Michael O’Leary reckons airport authorities should be discriminate in who they search and harass at airport screening stations – this wanderer has inclinations of agreement but warms the fence with some reservation. In (northern hemisphere) summer 2007, I went on holiday to Australia, stopping in Hong Kong on way there and New Zealand and Bangkok on the way back, and by the time the journey was complete back in Dublin around three months later I had carried a knife aboard nine different aircraft. The first three international airports failed to notice the knife in my carry-on rucksack before I finally did and wondered how many more would miss it before the end of the trip – they all did, eight different international airports, including terrorist bullseye London Heathrow twice; the others Dublin, Hong Kong, Cairns, Brisbane, Auckland, Sydney, and Bangkok. This despite the ridiculous set-up at Bangkok airport where one could buy duty free aftershave before the having it confiscated at security screen which cannot be passed beforehand. The knife, a simple craft knife used for topping pencils and cutting cardboard, perhaps not the most dangerous of weapons, but what we are led to believe was used by the September 11th hijackers.

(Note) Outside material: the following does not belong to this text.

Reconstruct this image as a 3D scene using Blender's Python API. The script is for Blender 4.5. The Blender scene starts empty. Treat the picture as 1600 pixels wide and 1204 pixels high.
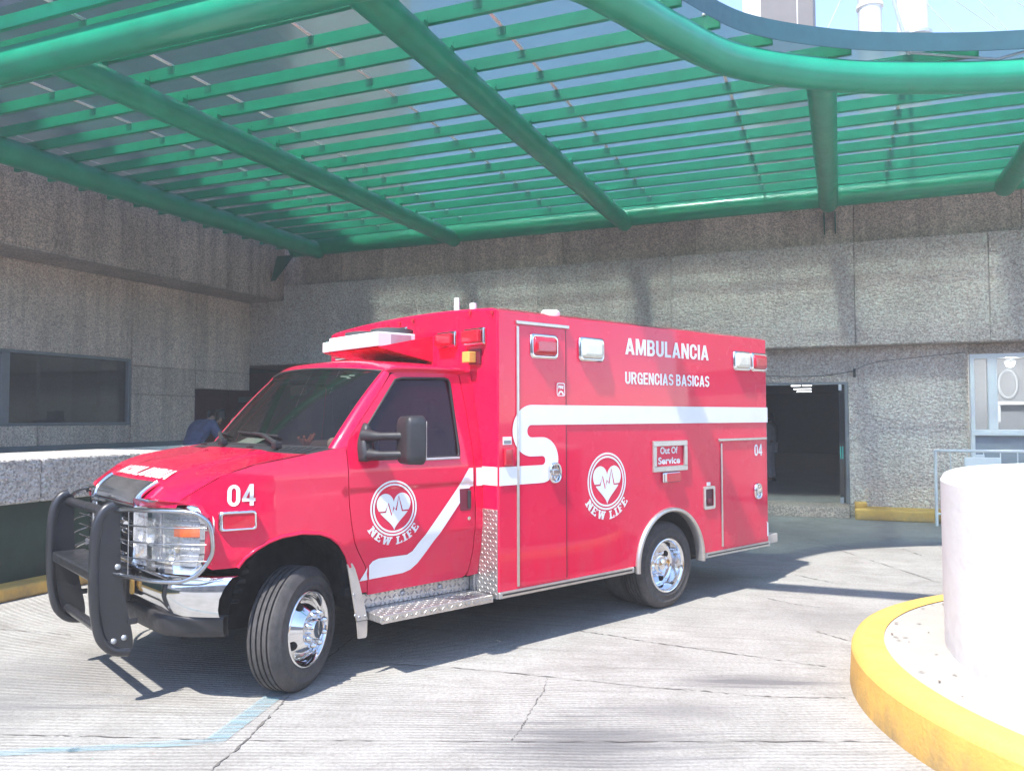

Do the governments want to keep us scared? Is it not in their political interest to be keeping us happy instead? Is taking tweezers and knitting needles off eighty-year-old nuns going to stop aircraft hijackings? Would discriminate passenger screening speed-up movement through an airport? Yes, in likelihood, but wouldn’t it further antagonise a particular people, the extremists of which who you simply cannot talk sense to, and make them more likely to blow up a train which has no security screening. It begs the age old question, can we not just all get along, but then that question would hardly be ‘age old’ if the answer was ever yes. Antagonism and bad people are the cruel unfortunate nature of society. Fear, the rule of law, vigilantism and ‘ah sure what can ya do!’ are the instrumental attitudes we have defend it – craft knives alone won’t save/destroy the world, so chose your weapon.